If people are given financial incentives while in work – through in-work benefits paid through the national benefits system – this can be an important motivation for them to gain and then stay in a job. But their impact tends to lessen if people enter a cycle of unemployment and low-paid employment.

In-work progression

There is limited evidence on in-work progression. This partly reflects the profile of public funding, which has focused on helping people to gain employment rather than intervening in the workplace. However, policy interest in this area is growing, especially with the roll-out of Universal Credit.

In-work progression can be measured in monetary terms (through progression to higher wages) and non- monetary terms (e.g. moving to a more stable job). People value both. This type of progression may involve an employee moving up with their present employer or in a different job. Evidence on initiatives for job promotion emphasises the value of connecting training to particular (often growing) sectors of the economy. Transferable skills (valued by other employers and in other sectors) also help people to progress in work. This highlights both the important underpinning role played by IAG and the need for local skills strategies to consider labour market demand and supply.
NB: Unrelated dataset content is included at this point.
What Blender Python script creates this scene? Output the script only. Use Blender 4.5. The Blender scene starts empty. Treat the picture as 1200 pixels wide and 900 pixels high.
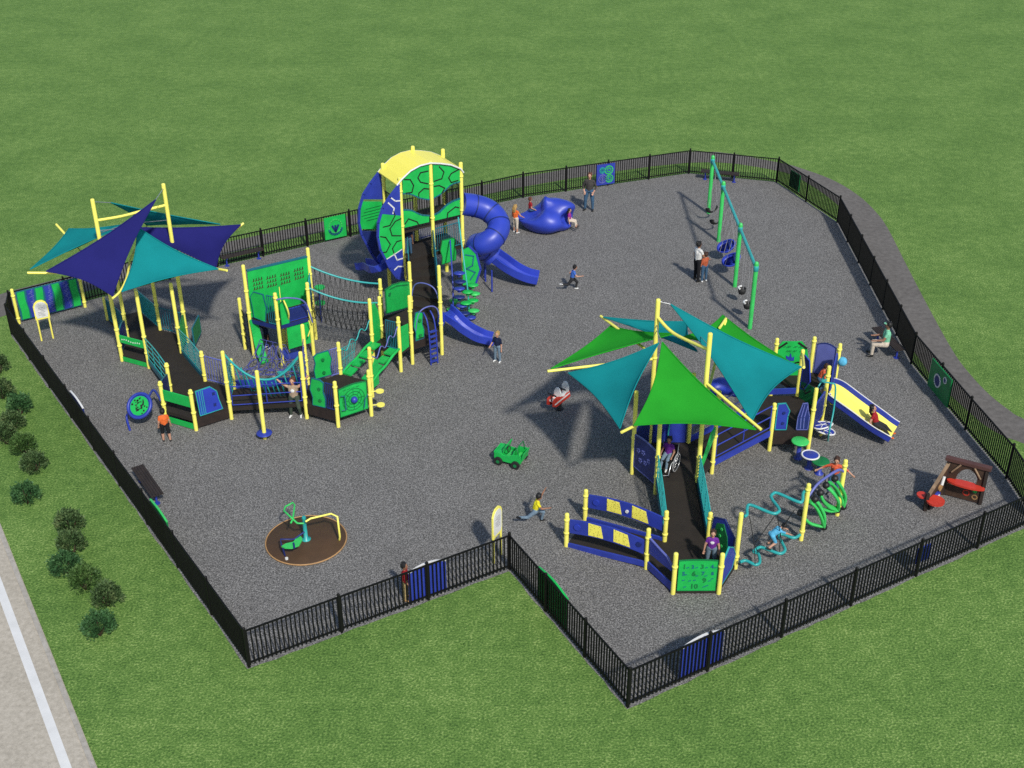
import bpy, math, random
import numpy as np
from mathutils import Vector as V, Matrix
random.seed(11)
S = bpy.context.scene
COL = S.collection
PI = math.pi

# ------------------------------------------------------------------ camera
F = 1448.5; TH = math.radians(30.42); RO = math.radians(-.226); HC = 21.9
_c, _s = math.cos(TH), math.sin(TH)
FW = V((0, _c, -_s)); _r = V((1, 0, 0)); _u = V((0, _s, _c))
RT = _r*math.cos(RO) + _u*math.sin(RO); UP = -_r*math.sin(RO) + _u*math.cos(RO)
EYE = V((0, 0, HC))
cd = bpy.data.cameras.new('camera'); cam = bpy.data.objects.new('camera', cd); COL.objects.link(cam)
m = Matrix.Identity(4)
for i in range(3):
    m[i][0] = RT[i]; m[i][1] = UP[i]; m[i][2] = -FW[i]; m[i][3] = EYE[i]
cam.matrix_world = m
cd.sensor_width = 36; cd.lens = 36*F/1200; cd.clip_end = 3000; cd.clip_start = .5
S.camera = cam

def ray(px, py):
    return RT*((px-600)/F) - UP*((py-450)/F) + FW
def G(px, py, z=0.):
    """surveyed photo point -> world point at height z"""
    d = ray(px, py); t = (z-HC)/d.z
    return EYE + d*t
def G2(px, py, z=0.):
    p = G(px, py, z); return V((p.x, p.y))
def proj(P):
    d = V(P)-EYE; q = d.dot(FW)
    return 600+F*d.dot(RT)/q, 450-F*d.dot(UP)/q

# ------------------------------------------------------------------ materials
MT = {}
def mk(name, col, rough=.45, var=.06, scale=3., bump=0., bscale=60., metal=0., spec=.5, transl=0., coat=0.):
    mt = bpy.data.materials.new(name); mt.use_nodes = True
    nt = mt.node_tree; n = nt.nodes; L = nt.links
    b = n['Principled BSDF']; b.inputs['Roughness'].default_value = rough; b.inputs['Metallic'].default_value = metal
    b.inputs['Specular IOR Level'].default_value = spec
    if coat: b.inputs['Coat Weight'].default_value = coat
    tc = n.new('ShaderNodeTexCoord')
    nz = n.new('ShaderNodeTexNoise'); nz.inputs['Scale'].default_value = scale; nz.inputs['Detail'].default_value = 5
    L.new(tc.outputs['Object'], nz.inputs['Vector'])
    rp = n.new('ShaderNodeValToRGB')
    rp.color_ramp.elements[0].position = .3; rp.color_ramp.elements[1].position = .7
    rp.color_ramp.elements[0].color = [max(0, c*(1-var*2)) for c in col]+[1]
    rp.color_ramp.elements[1].color = [min(1, c*(1+var)) for c in col]+[1]
    L.new(nz.outputs['Fac'], rp.inputs['Fac']); L.new(rp.outputs['Color'], b.inputs['Base Color'])
    if bump:
        n2 = n.new('ShaderNodeTexNoise'); n2.inputs['Scale'].default_value = bscale; n2.inputs['Detail'].default_value = 3
        L.new(tc.outputs['Object'], n2.inputs['Vector'])
        bp = n.new('ShaderNodeBump'); bp.inputs['Strength'].default_value = bump; bp.inputs['Distance'].default_value = .02
        L.new(n2.outputs['Fac'], bp.inputs['Height']); L.new(bp.outputs['Normal'], b.inputs['Normal'])
    if transl:
        tr = n.new('ShaderNodeBsdfTranslucent'); mx = n.new('ShaderNodeMixShader'); mx.inputs[0].default_value = transl
        L.new(rp.outputs['Color'], tr.inputs['Color'])
        L.new(b.outputs[0], mx.inputs[1]); L.new(tr.outputs[0], mx.inputs[2])
        L.new(mx.outputs[0], n['Material Output'].inputs['Surface'])
    MT[name] = mt
    return mt
mk('yellow', (.95, .87, .16), .38, .04)
mk('blue', (.028, .05, .36), .42, .08)
mk('blue_plastic', (.028, .055, .44), .4, .08, 1.5)
mk('navy', (.012, .025, .15), .5, .08)
mk('teal', (.03, .37, .36), .38, .06)
mk('teal_dark', (.012, .14, .19), .45, .06)
mk('green', (.012, .46, .082), .45, .08)
mk('green_light', (.05, .55, .12), .4, .08)
mk('green_dark', (.006, .19, .05), .5, .1)
mk('purple_rope', (.07, .08, .33), .7, .1, 20)
mk('lavender', (.12, .14, .42), .45, .06)
mk('deck', (.02, .0145, .0105), .85, .12, 2.5, .3, 25)
mk('brown_disc', (.075, .04, .018), .6, .08, 2)
mk('tan', (.42, .24, .1), .6, .1)
mk('wood', (.055, .029, .017), .7, .2, 5)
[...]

Trades unions, with employers, can help to stimulate interest in, and opportunities for, in-work progression. It is easiest to engage employers when initiatives can address a specific business need (such as problems in keeping staff).


Variations in the challenges and opportunities facing cities have an impact on how anti-poverty policies are likely to succeed. Although there are differences in cities’ precise powers and resources, their policies can reduce poverty in their areas by:

  • ‘leading by example’ in encouraging good practice in staff recruitment and employment practices within public agencies;
  • directing funding to particular activities;
  • outlining an agenda for change and devising, developing and championing local economic strategies and business support services;
  • co-ordinating and facilitating local agencies and employers – including aligning funding streams, sharing information and linking services and support across different policy areas;
  • driving the development of new approaches – making the most of any local discretion allowed within national initiatives and drawing on good practice from elsewhere.

Policy-making in the UK is quite centralised by international standards. However, new opportunities are opening up for cities to link people to jobs and so help them to escape poverty. Local policymakers’ role and ability to act on poverty would be strengthened if they were given further powers and were able to use more discretion in terms of local strategies – for example through greater alignment and pooling of funding, and targeting investment to specific local needs.

However, the evidence is clear that progress can be made without greater local autonomy and with no or limited additional resources. Among other factors in the success of anti-poverty strategies are how strong the local leadership is and what priority is given to change in local areas.

About the project

This study involved a review of evidence (published and unpublished academic literature), expert interviews and a call for evidence.